Estando há dois meses inserido neste espaço de intercâmbio cultural, posso referir que não me lembro de ouvir alguém dizer que tinha uma relação mais próxima com uma das outras pessoas simplesmente porque são de países vizinhos, ou de regiões com os mesmos ideais políticos ou religiosos. Na verdade, as características individuais de cada um ditam as aproximações. Isso e as circunstâncias terão, pela minha curta amostra, mais preponderância no momento de nos aproximarmos de alguém do que saber se a pessoa provem da África Subsaariana ou do Médio Oriente.

Falando do meu caso, um Português sem qualquer tipo de afiliação política ou religiosa e com a desportiva emocionalmente moderada, as relações que vou fortalecendo aqui estão muito mais dependentes da coincidência com que me cruzo com alguém regularmente nos espaços comuns do que propriamente com o seu país de origem. Após essa primeira aleatoriedade, o segundo fator que fará alguém aproximar-se de outrem será, provavelmente, os temas de conversa que possam partilhar. Note, claro está, que gostar de temas comuns não é o mesmo que ter opiniões comuns. Quanto a mim, acho bastante mais estimulante que alguém goste dos mesmos assuntos que eu mas, em contrapartida, discorde de mim em todos eles.

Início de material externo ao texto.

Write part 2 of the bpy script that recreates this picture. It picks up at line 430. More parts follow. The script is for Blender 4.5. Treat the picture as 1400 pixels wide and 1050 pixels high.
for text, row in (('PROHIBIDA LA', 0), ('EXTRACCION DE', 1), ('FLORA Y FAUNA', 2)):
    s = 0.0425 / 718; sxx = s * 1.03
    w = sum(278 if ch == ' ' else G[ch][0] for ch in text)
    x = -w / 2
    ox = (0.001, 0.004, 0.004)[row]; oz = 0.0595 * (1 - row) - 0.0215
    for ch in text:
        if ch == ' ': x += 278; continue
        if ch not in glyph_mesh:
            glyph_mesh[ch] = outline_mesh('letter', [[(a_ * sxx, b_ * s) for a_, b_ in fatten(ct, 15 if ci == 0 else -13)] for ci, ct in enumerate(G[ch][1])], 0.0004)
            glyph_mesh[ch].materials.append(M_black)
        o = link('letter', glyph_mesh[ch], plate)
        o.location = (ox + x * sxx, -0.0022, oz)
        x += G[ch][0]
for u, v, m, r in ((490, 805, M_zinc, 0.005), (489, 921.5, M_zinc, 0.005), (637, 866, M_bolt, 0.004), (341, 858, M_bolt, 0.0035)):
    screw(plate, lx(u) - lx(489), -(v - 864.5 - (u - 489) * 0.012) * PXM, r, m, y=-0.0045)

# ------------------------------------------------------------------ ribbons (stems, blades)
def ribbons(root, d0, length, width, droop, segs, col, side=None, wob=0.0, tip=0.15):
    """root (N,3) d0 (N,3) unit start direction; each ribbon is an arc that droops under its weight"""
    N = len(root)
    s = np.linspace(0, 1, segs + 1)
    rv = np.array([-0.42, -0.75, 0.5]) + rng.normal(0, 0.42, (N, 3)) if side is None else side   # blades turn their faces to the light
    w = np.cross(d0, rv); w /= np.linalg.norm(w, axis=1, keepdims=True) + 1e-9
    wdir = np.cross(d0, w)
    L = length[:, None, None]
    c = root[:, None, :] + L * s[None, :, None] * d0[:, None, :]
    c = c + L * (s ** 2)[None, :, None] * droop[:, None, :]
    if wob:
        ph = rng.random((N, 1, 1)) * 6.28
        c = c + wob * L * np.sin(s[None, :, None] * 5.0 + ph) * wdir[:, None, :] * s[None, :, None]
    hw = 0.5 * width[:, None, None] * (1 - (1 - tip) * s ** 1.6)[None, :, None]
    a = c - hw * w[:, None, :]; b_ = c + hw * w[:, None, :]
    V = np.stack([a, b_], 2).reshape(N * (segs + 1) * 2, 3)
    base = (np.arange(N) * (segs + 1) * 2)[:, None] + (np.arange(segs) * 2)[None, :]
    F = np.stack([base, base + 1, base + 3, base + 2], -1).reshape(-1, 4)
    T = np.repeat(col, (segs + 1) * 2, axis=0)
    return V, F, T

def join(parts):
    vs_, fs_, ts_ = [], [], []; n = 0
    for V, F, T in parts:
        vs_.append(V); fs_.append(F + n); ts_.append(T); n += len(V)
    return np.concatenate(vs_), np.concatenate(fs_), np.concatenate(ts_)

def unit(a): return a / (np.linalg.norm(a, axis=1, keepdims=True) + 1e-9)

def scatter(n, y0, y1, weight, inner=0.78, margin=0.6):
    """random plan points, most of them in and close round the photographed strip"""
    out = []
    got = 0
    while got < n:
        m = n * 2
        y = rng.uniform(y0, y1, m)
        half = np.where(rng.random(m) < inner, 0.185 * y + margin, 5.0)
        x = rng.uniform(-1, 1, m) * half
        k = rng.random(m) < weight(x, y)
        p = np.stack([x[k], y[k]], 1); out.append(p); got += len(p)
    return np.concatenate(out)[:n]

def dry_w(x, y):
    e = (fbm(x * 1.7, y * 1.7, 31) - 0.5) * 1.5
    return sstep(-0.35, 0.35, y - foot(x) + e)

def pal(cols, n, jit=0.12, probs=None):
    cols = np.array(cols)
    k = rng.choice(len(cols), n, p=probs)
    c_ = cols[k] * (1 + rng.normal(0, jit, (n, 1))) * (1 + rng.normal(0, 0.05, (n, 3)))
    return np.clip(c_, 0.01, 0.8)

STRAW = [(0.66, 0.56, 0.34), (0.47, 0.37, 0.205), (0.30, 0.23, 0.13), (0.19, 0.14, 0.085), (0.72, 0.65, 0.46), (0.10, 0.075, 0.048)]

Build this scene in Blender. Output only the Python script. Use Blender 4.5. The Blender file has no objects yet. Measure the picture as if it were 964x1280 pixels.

Essa será a diferença entre uma troca de palavras de cinco minutos e uma agradável e pedagógica conversa que se prolongue noite dentro.

Ao longo de anos, como já referi, sempre me questionei acerca dessa premissa. Quando lia acerca de povos e da forma como, um pouco por toda a parte, guerras se vão disseminando entre culturas, questionava, de uma forma um tanto infantil, o que aconteceria se colocássemos uma pessoa de cada um dos lados do combate numa sala para se conhecerem. Iriam lutar até à morte ou conversar até adormecer? Por muito redutora que a colocação do caso nestes termos possa parecer, é precisamente essa microexperiência que se vive quando estamos numa residência com pessoas com históricos tão discrepantes. Após estes dois meses, a minha resposta a esse exercício mental não está totalmente estruturada e suspeito que nem que vivesse aqui o resto da vida iria estar. Porém, o que me parece é que a hipótese do diálogo seria bem mais provável do que o da luta sanguinária. Quanto mais não seja, porque ninguém se iria dar ao trabalho de gastar tanta energia e colocar a sua vida em risco apenas para calar alguém com quem, no máximo, não se identifica. O mais provável, caso não encontrassem pontos de contacto, seria ignorarem-se mutuamente.

Poderá o leitor dizer que essa reunião entre os dois lados da discórdia já acontece diversas vezes entre chefes de Estado e sempre proporcionadas, talvez patrocinadas seja a palavra mais correta, pelas superpotências mundiais. Se pensou isto, então, não entendeu bem o que eu escrevi. O que eu sugiro no meu exercício não são reuniões de negócios onde, nos intervalos, para desanuviar, se joga xadrez humano. Não. No meu exercício utópico essas reuniões aconteceriam sem interesses obscuros, sem tentativas de controlo económico e sem ninguém a ganhar algo com a discórdia dos outros. No fundo, sugeria que as peças de xadrez se movimentassem sozinhas. Enfim, coisas que só acontecem em livros de magia.

Não estou com tudo isto a tentar fazer parecer que não existem nunca problemas e clivagens. O que quero demonstrar é que esses pontos de confronto irão eventualmente surgir com o desenrolar da ação e não como ponto de partida da mesma. Aqui, na minha habitação temporária, existirá eventualmente gente que não se relaciona, no entanto, isso será por motivos posteriores a terem estabelecido um contacto e nunca por se recusarem a contactar.

Nesta residência, como em todas as outras por esse mundo fora, poderá ser possível um palestiniano e um israelita partilharem a sala, bem como um curdo e um turco dividirem a cozinha.

No fundo, talvez o mundo fosse um lugar melhor com mais grupos de 20 destes e menos dos outros.